Sunday, April 04, 2010

Pesach Thoughts: Our Freedom, An-Other's Pain

On the holiday when we went out from slavery to freedom, we have to know how to safeguard that freedom, and not allow anyone else to dictate how much and where to build (MK Tzipi Hovotely, during Pesach rally in Hebron)

My children are drowning, and you want to sing praise? (God to Angels, Sefer HaAgadda)


Remember always that beneath every cry of freedom on Pesach lurks an Egyptian cry that does not find its place. (D'yo Ilu Yamey blog)


Last week's 20,000 strong rally in Hebron reminded me of an argument I had a few months back with a friend.

She had planned a trip to the divided city for the weekend of Parshat Chayei Sarah, the ‘anniversary’ of Avraham’s purchase of the Cave of Machpelah.

I had felt uncomfortable with it.

She had argued that all Jews have a right to go, that we have a religious and historical connection to Hebron, and that the heightened weekend curfew over the Palestinian inhabitants was a ‘proportionate price’ for them to pay.

I had countered that not everything which is right in theory should be acted upon in practice, and that we should always remain sensitive to how our actions affect others.

Exhausted by several days of arguments, we ultimately agreed to disagree.

Another disagreement - although far less emotional - takes place annually around our Seder table regarding whether we should dip or pour out our wine while discussing the 10 plagues.

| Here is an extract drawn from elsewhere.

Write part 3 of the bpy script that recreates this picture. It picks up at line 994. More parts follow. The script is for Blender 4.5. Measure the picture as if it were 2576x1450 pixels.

Apparently such controversies originated in disputes between Hasidim and Mitnagdim, but I never really paid much attention. Guided more by my davka-nik streak than my Hasidic stock, I decided to join my father in pouring.

At work, the Reut team just brought out a paper about the Delegitimization of Israel’s existence in the international arena. All in all, the document received pretty good media coverage and led to various meetings with government officials. Those less content with our analysis were those marginal groups - primarily centered in academia, campuses, and civil society in general - who view Israel as a colonial racist implant which practices apartheid.

(I guess we shouldn’t have expected anything else. Delegitimizers rarely see their own actions as problematic.)

Meanwhile, in preparation for my weekly Tuesday Tel Aviv Torah Shiur, I found a Midrash I’ve been mulling over ever since.

The text relates a discussion in the heavenly court as to whether to drown the Egyptians in the sea. At stake is whether God should prioritize His characteristic of justice (by drowning them) or mercy (by sparing them). The coup de grace condemning the Egyptians comes when God is brought a brick from Egypt that an Israelite child had been immured in.

While the image is disturbing, it deftly sums up the subjugation the Israelites suffered (if in recent times, our children were turned into soap, in Egypt they were turned into bricks).

If the Midrash ended there we could satisfy ourselves with the importance of destroying our enemy.

But it doesn’t.

Instead, the text describes God criticizing the angels who want to mark the Israelite’s escape by singing His praises. ‘My children are drowning’ God tells them, ‘and you want to sing?’

Strangely enough, while I had learned both parts of the text before, I had never realized that they were part of the same story.

There are two main views I often hear in discussions about Israel-Palestine. The first – primarily prevalent at the Friday night dinners I frequent and indicative of the argument over visiting Hebron – says that because we have a right to independence, we need not be overly bothered by the suffering of the other (we suffered more than them anyway).

The second – now prevalent on the campuses I used to frequent – says that if one’s independence comes at the price of another’s pain, it is inherently illegitimate.

I believe the Midrash suggests something different.

Sometimes pure justice and pure mercy clash.

Sometimes (perhaps always), a people’s battle for independence causes pain and suffering to the ‘other’.

That doesn’t make their freedom ‘born in sin’ or undermine its legitimacy.

It doesn’t mean we should apologize for our national aspirations, for our state, for the dream of becoming an Am Chofshi Be’Artzenu.

But nor does it mean that just because we suffered greatly, we can ignore the suffering of the other side.

It doesn’t mean we can forget the cost of our independence, or let our justified cry of freedom completely drown out the cry of the Egyptian, the ‘other.’

The least we can do is to make that cry more, rather than less heard.

If not by dipping or pouring our wine, then at least by thinking about it more often.